**Problem details**
For every line in the records that has the word "script", make a copy.

**Records to process**
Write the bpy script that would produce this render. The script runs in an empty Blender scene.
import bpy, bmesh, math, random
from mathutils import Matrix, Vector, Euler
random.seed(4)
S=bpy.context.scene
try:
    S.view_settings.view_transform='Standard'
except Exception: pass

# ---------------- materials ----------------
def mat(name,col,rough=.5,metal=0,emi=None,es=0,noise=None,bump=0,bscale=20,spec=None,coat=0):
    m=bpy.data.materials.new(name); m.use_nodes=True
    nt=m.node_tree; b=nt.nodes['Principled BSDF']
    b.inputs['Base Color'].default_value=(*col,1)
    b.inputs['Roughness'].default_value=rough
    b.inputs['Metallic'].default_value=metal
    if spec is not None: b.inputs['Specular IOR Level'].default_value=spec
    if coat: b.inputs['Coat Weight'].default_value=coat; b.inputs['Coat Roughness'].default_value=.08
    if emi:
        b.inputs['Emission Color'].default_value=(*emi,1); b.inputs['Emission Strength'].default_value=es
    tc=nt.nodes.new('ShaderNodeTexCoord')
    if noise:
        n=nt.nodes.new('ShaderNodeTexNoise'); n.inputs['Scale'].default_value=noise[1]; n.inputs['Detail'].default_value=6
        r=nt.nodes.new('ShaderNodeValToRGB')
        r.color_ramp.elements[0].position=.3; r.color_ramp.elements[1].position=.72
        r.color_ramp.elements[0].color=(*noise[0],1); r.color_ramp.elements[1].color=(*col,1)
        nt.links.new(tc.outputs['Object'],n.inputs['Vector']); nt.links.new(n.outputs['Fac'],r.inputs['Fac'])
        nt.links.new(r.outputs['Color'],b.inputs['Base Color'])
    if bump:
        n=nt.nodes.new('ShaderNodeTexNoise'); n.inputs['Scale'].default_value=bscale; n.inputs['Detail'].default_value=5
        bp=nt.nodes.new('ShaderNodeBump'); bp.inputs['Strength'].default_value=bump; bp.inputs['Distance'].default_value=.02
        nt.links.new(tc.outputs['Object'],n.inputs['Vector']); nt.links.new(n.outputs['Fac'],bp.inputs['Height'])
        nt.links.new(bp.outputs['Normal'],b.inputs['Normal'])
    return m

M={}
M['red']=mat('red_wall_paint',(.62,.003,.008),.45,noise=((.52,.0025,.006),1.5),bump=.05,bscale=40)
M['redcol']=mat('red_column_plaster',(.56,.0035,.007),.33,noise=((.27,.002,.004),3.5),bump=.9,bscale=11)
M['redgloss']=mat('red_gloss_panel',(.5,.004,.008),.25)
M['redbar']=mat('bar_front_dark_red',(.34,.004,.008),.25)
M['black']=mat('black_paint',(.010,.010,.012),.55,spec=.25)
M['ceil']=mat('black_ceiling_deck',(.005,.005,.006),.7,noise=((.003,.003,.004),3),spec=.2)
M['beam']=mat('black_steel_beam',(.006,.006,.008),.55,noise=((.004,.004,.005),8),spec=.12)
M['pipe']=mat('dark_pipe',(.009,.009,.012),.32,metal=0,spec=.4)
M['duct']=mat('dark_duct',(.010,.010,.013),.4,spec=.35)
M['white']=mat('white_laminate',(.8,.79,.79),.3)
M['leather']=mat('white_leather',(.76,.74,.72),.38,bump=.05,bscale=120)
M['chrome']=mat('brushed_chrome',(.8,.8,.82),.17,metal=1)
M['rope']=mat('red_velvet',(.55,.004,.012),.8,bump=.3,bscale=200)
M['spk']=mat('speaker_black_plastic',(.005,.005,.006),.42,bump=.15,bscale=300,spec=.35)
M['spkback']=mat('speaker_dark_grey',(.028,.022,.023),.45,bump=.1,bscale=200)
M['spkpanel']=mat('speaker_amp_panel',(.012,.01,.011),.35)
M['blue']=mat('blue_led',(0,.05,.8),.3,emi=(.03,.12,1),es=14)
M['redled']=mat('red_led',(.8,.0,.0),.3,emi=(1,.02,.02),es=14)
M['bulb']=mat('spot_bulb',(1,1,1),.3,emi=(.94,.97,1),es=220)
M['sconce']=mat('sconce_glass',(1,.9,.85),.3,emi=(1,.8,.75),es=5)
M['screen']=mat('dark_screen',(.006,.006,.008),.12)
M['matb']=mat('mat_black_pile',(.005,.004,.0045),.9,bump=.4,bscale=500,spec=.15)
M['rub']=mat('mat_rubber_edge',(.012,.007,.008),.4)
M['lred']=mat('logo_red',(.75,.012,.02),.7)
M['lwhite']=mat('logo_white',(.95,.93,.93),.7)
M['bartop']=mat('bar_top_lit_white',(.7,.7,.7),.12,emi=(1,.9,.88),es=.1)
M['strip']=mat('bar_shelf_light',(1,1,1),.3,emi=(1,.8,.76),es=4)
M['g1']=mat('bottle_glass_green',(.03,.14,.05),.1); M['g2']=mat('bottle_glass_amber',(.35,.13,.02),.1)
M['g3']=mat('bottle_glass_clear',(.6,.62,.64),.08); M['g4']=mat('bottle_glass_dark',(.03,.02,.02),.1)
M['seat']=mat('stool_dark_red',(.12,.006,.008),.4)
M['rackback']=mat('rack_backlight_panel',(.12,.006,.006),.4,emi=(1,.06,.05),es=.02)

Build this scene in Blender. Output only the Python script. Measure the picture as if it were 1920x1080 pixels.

**Solution to the problem**
Write the bpy script that would produce this render. The script runs in an empty Blender scene.
Build this scene in Blender. Output only the Python script. Measure the picture as if it were 1920x1080 pixels.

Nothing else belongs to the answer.